En mutsuz kadınların da -ne kadar kariyer sahibi olsa da, paraya para demese de, herkesin gıptayla baktığı biri olsa da- düzgün bir aile hayatı olmayan, zamanında çoluk çocuğa karışmamış, bir erkeği mutlu edip onunla mutlu olma bahtiyarlığına erememiş kadınlardan oluştuğunu görecekler!..

Kadınlarımız; o kadar olumsuz propagandaya maruz kalmaktadır ki aile kurmayı, evinin kadını olmayı, ailenin oksijen kaynağı, geleceğimizin teminatı olan çocuk doğurmayı, kendi çocuğuna bakmayı, kocasına muhtaç olmayı utanılacak bir şey olarak görüp mutluluğu ısrarla evinin dışında aramaktadırlar.

Bu zihniyet sakattır, bu zihniyet sorunun ana kaynağıdır. Kadın ve erkek, kendi fıtratının sınırlarına çekilmezse aile kurumu bitecek ve dünya daha da yaşanmaz hâle gelecektir.

Bu konularda farklı düşünüyorsanız ya da kafanız karışıksa kesinlikle -özellikle hanım kardeşlerimize- Sema Maraşlı Hanımefendi'nin kitaplarını öneriyorum.

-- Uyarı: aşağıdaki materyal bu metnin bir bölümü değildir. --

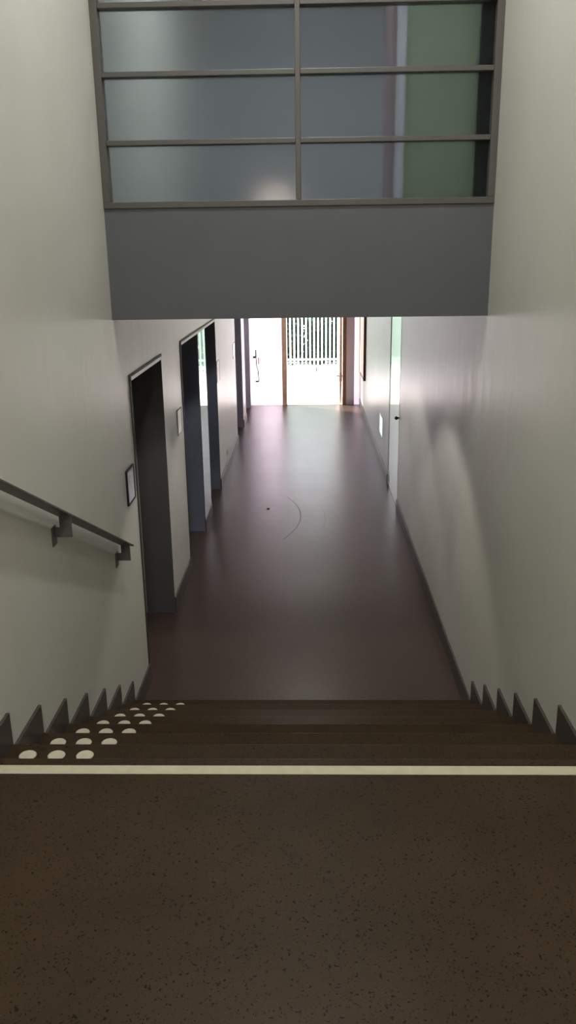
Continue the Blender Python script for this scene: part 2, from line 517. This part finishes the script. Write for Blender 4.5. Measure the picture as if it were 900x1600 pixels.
# ------------------------------------------------------------------ handrail
hr = thing('handrail', (XL, 3.4, H), 'dark flat steel handrail sloping down the left wall on angled brackets', 'handrail')
slope = R / T
rx0, rx1 = XL + .022, XL + .094
def rz(yy): return 1.895 - (slope - .006) * (yy - 3.67)
ya, yb = 1.2, 4.925
b_ = bmesh.new()
prism(b_, [(ya, rz(ya)), (yb, rz(yb)), (yb, rz(yb) + .011), (ya, rz(ya) + .011)], 0, rx0, rx1)
obj('rail', b_, M['steel'], hr, bevel=.0015)
for yk in (2.51, 3.67, 4.83):
    zt = rz(yk) + .004
    z1 = zt - .060; z0 = z1 - .048
    b_ = bmesh.new()
    prism(b_, [(XL + .004, z0), (rx1 - .004, z0), (rx1 - .004, zt), (rx1 - .06, zt), (rx1 - .06, z1), (XL + .004, z1)], 1, yk - .004, yk + .004)
    br = obj('bracket', b_, M['steel'], hr)
    obj('wall_plate', boxes((XL, XL + .006, yk - .03, yk + .03, z1 - .088, z1 + .004)), M['steel'], br)

# ------------------------------------------------------------------ signs
def wall_sign(name, side, y0, y1, z0, z1, rim, face, label, cat, printing=True, rimw=.011, thick=.014, group=None):
    X = XL if side < 0 else XR
    s = 1 if side < 0 else -1
    t = thing(name, (X, (y0 + y1) / 2, z0), label, cat, group)
    def bx(bm, d0, d1, *r): box(bm, min(X + s * d0, X + s * d1), max(X + s * d0, X + s * d1), *r)
    b_ = bmesh.new()
    bx(b_, 0, thick, y0, y0 + rimw, z0, z1); bx(b_, 0, thick, y1 - rimw, y1, z0, z1)
    bx(b_, 0, thick, y0 + rimw, y1 - rimw, z0, z0 + rimw); bx(b_, 0, thick, y0 + rimw, y1 - rimw, z1 - rimw, z1)
    obj('frame', b_, rim, t)
    b_ = bmesh.new(); bx(b_, 0, thick * .6, y0 + rimw, y1 - rimw, z0 + rimw, z1 - rimw)
    sh = obj('sheet', b_, face, t)
    if printing:
        w = (y1 - y0)
        for f0, f1, za, zb_ in ((.16, .42, z1 - .075, z1 - .045), (.16, .62, z1 - .092, z1 - .086), (.20, .46, z0 + .03, z0 + .042)):
            b_ = bmesh.new()
            bx(b_, thick * .6, thick * .6 + .0006, y0 + w * f0, y0 + w * f1, za, zb_)
            obj('print', b_, M['print_'], sh)
    return t
wall_sign('framed_notice', -1, 5.235, 5.462, 1.468, 1.705, M['dark'], M['paper'],
          'black framed pale blue notice on the left wall just before the nearest doorway', 'notice')
wall_sign('door_sign', -1, 7.485, 7.715, 1.466, 1.696, M['casing'], M['paper_w'],
          'white rectangular sign on the left wall between the first and second doorways', 'sign', False, .005, .008)
wall_sign('wall_sign', -1, 10.96, 11.26, 1.44, 1.72, M['plastic'], M['paper_w'],
          'bright white sign on the left wall right after the third dark recess', 'sign', False, .004, .006)
wall_sign('wall_sign', -1, 13.42, 13.75, 1.47, 1.70, M['casing_dark'], M['paper_w'],
          'small white sign far down the left wall, just before the fourth dark recess', 'sign', False, .004, .006)
wall_sign('wall_sign', 1, 12.03, 12.55, .45, .74, M['plastic'], M['plate_glow'],
          'bright white plate low on the right wall beyond the white door', 'sign', False, .004, .006)
# notice board
t = thing('notice_board', (XR, 16.5, .72), 'wood framed board hanging on the right wall close to the exit', 'board')
obj('frame', boxes((XR - .046, XR, 15.83, 15.87, .74, 2.1), (XR - .046, XR, 17.11, 17.15, .74, 2.1), (XR - .046, XR, 15.87, 17.11, .74, .78), (XR - .046, XR, 15.87, 17.11, 2.06, 2.1)), M['wood_dark'], t)
obj('board_panel', boxes((XR - .036, XR, 15.87, 17.11, .78, 2.06)), M['wood'], t)
# socket
t = thing('wall_socket', (XL, 11.96, .22), 'small white socket low on the left wall after the third recess', 'socket')
obj('plate', boxes((XL, XL + .012, 11.90, 12.00, .225, .315)), M['plastic'], t, bevel=.003)
b_ = bmesh.new(); cyl(b_, (XL + .012, 11.95, .262), (XL + .0135, 11.95, .262), .018)
obj('outlet', b_, M['dark'], t)
# bit of dirt on floor
b_ = bmesh.new(); bmesh.ops.create_icosphere(b_, subdivisions=2, radius=.02, matrix=Matrix.Translation((-.512, 9.97, .006)) @ Matrix.Diagonal((1, 1.3, .35, 1)))
for v in b_.verts: v.co.z = max(v.co.z, 0)
tag(obj('debris_speck', b_, M['dark']), 'tiny dark speck lying on the passage floor left of centre', 'debris')

# ------------------------------------------------------------------ lamps in ceilings
for k, yy in enumerate((3.85, -.4, -2.2)):
    t = thing('downlight', (0, yy, TOP), ['round ceiling downlight above the stairs, nearest the glazing', 'round ceiling downlight above the landing edge', 'round ceiling downlight at the back of the landing'][k], 'ceiling light', 'stair downlights')
    b_ = bmesh.new(); cyl(b_, (0, yy, TOP - .012), (0, yy, TOP), .13, .14, 32); obj('trim_ring', b_, M['plastic'], t)
    b_ = bmesh.new(); cyl(b_, (0, yy, TOP - .016), (0, yy, TOP - .012), .11, .11, 32); obj('diffuser', b_, M['disc'], t)

def light(name, typ, loc, power, color, **kw):
    L = bpy.data.lights.new(name, typ); L.energy = power; L.color = color
    for k, v in kw.items():
        if k != 'rot': setattr(L, k, v)
    o = bpy.data.objects.new(name, L); COL.objects.link(o); o.location = loc
    if 'rot' in kw: o.rotation_euler = kw['rot']
    return o
WARM = (1.0, .985, .94)
for yy, pw in ((3.85, 54), (-.4, 66), (-2.2, 86)):
    light('landing_lamp', 'AREA', (0, yy, TOP - .03), pw, WARM, shape='DISK', size=.26)
# two recessed spots in passage
for xx, yy in ((-.05, 10.4), (-.05, 8.3), (-.05, 6.2)):
    light('passage_spot', 'SPOT', (xx, yy, 2.72), 55, (1, .97, .88), spot_size=math.radians(106), spot_blend=.25, shadow_soft_size=.03)
# upper room
light('upper_room_lamp', 'AREA', (-.1, 7.0, 5.7), 56, (.95, .98, 1.0), shape='DISK', size=1.2)

# ------------------------------------------------------------------ outside
struct(obj('ground', boxes((-14, 14, YE + .10, 45, -.2, 0)), M['ground']))
fz0, fz1, FY = .07, 1.95, 22.3
fn = thing('picket_fence', (0, FY, 0), 'white picket fence outside beyond the open exit door', 'fence')
px = -.57
k0 = -22
for k in range(k0, 26):
    xa = -.52 + .1052 * k + .027
    obj('picket', boxes((xa, xa + .051, FY - .012, FY + .012, fz0, fz1)), M['fence'], fn)
x0f, x1f = -.52 + .1052 * k0, -.52 + .1052 * 26
for z in (.185, .36, 1.7):
    obj('rail', boxes((x0f, x1f, FY + .012, FY + .045, z, z + .05)), M['fence'], fn)
for xp in (x0f, x1f - .08, 1.75):
    obj('post', boxes((xp, xp + .08, FY + .045, FY + .125, 0, fz1 + .05)), M['fence'], fn)

def foliage(bm, c, r, n, size):
    c = Vector(c)
    for _ in range(n):
        while True:
            p = Vector([random.uniform(-1, 1) for _ in range(3)])
            if .25 < p.length < 1: break
        p = Vector((p.x * r[0], p.y * r[1], p.z * r[2])) + c
        if p.z < .05: p.z = .05 + random.random() * .1
        a = Vector([random.gauss(0, 1) for _ in range(3)]).normalized()
        b = a.orthogonal().normalized(); s = size * random.uniform(.6, 1.3)
        vs = [p - a * s, p - a * s * .1 + b * s * .42, p + a * s, p - a * s * .1 - b * s * .42]
        bm.faces.new([bm.verts.new(v) for v in vs])
def plant(name, x, y, stem_h, stem_r, blobs, mat, label, cat, group, n, size):
    t = thing(name, (x, y, 0), label, cat, group)
    b_ = bmesh.new(); cyl(b_, (x, y, 0), (x + .04, y, stem_h), stem_r, stem_r * .6, 10)
    for q in range(4):
        an = q * 1.6 + x; cyl(b_, (x + .03, y, stem_h * .7), (x + math.cos(an) * stem_h * .35, y + math.sin(an) * .3, stem_h * 1.15), stem_r * .5, stem_r * .25, 8)
    obj('trunk' if cat == 'tree' else 'stem', b_, M['bark'], t)
    b_ = bmesh.new()
    for c, r in blobs: foliage(b_, c, r, n, size)
    obj('foliage', b_, mat, t)
g = 'shrubs behind the white fence'
plant('shrub', 1.12, 23.3, .9, .03, [((1.12, 23.3, .85), (.44, .35, .85)), ((1.12, 23.3, 1.3), (.43, .3, .5))], M['leaf_dark'], 'dark green shrub behind the right part of the white fence', 'shrub', g, 900, .07)
plant('shrub', .26, 23.35, .9, .03, [((.26, 23.35, .8), (.30, .35, .8)), ((.28, 23.3, 1.25), (.29, .3, .45))], M['leaf_dark'], 'dark green shrub behind the middle of the white fence', 'shrub', g, 700, .07)
plant('shrub', -.48, 23.4, .8, .03, [((-.48, 23.4, .7), (.36, .35, .7))], M['leaf_dark'], 'sparse thin shrub behind the left part of the white fence', 'shrub', g, 150, .07)
plant('shrub', .24, 22.75, 1.5, .02, [((.24, 22.72, 1.5), (.28, .22, .16)), ((.62, 22.75, 1.62), (.2, .2, .16))], M['leaf_teal'], 'bluish green leafy sprig showing at the top of the fence', 'shrub', g, 260, .06)
plant('hedge', .1, 24.6, .6, .03, [((-1.1, 24.6, .8), (.9, .4, .8)), ((.0, 24.6, .8), (.9, .4, .8)), ((1.1, 24.6, .8), (.9, .4, .8)), ((2.2, 24.6, .8), (.9, .4, .8)), ((.5, 24.6, .35), (2.6, .35, .35))], M['leaf_dark'], 'long dark hedge running behind the white fence', 'hedge', None, 1500, .09)
g = 'trees beyond the fence'
plant('tree', .3, 26.6, 1.5, .12, [((.3, 26.6, 2.5), (1.3, .9, .95)), ((-.3, 26.4, 2.2), (1.0, .7, .7))], M['leaf_mid'], 'green tree standing beyond the fence straight ahead of the open door', 'tree', g, 2200, .14)
plant('tree', 3.0, 27.5, 1.8, .12, [((3.0, 27.5, 2.8), (1.3, 1.0, 1.2))], M['leaf_mid'], 'green tree beyond the fence, right of the open door', 'tree', g, 2600, .14)

# ------------------------------------------------------------------ sky and sun
w = bpy.data.worlds.new('sky'); SC.world = w; w.use_nodes = True
bg = w.node_tree.nodes['Background']
bg.inputs['Color'].default_value = (.91, .86, 1.0, 1); bg.inputs['Strength'].default_value = 6.0
sun = bpy.data.lights.new('sun', 'SUN'); sun.energy = 13; sun.angle = math.radians(1); sun.color = (1, .96, .88)
so = bpy.data.objects.new('sun', sun); COL.objects.link(so)
so.rotation_euler = Vector((.7, -.5, -1)).to_track_quat('-Z', 'Y').to_euler()
po = light('exit_portal', 'AREA', (-.05, YE + .2, EH / 2), 1, (1, 1, 1), shape='RECTANGLE', size=2.4, size_y=EH, rot=(math.radians(-90), 0, 0))
po.data.cycles.is_portal = True

# ------------------------------------------------------------------ camera
F, PITCH, YAW, ROLL = 1295.367, math.radians(17.1997), math.radians(-1.5095), math.radians(-.7741)
fw = Vector((math.sin(YAW) * math.cos(PITCH), math.cos(YAW) * math.cos(PITCH), -math.sin(PITCH)))
rt = Vector((math.cos(YAW), -math.sin(YAW), 0)); up = rt.cross(fw)
r2 = rt * math.cos(ROLL) + up * math.sin(ROLL); u2 = -rt * math.sin(ROLL) + up * math.cos(ROLL)
cam = bpy.data.cameras.new('camera'); cam.sensor_fit = 'HORIZONTAL'; cam.sensor_width = 36; cam.lens = F * 36 / 900
cam.clip_start = .02; cam.clip_end = 200
co = bpy.data.objects.new('camera', cam); COL.objects.link(co)
m = Matrix((r2, u2, -fw)).transposed().to_4x4(); m.translation = (0, 0, EYE)
co.matrix_world = m
SC.camera = co
SC.view_settings.view_transform = 'Standard'
SC.view_settings.look = 'None'
SC.view_settings.exposure = 0
SC.cycles.use_denoising = True
SC.cycles.max_bounces = 10
SC.cycles.diffuse_bounces = 6
SC.cycles.sample_clamp_indirect = 8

Eşim Aşkım Olsun, Eşimle Tanışmayı Unutmuşun, Sevmek Bu Kadar Güzelken, Tatlıya Bağlayalım, Mutlu Evlilik Okulu, Eşimin Eşi Yok, Evlendikten Sonra da Muhabbet Olsun, En Güzel Hediye, Huzur Bulalım Diye

Okuyun, pişman olmazsınız; hatta dua edersiniz.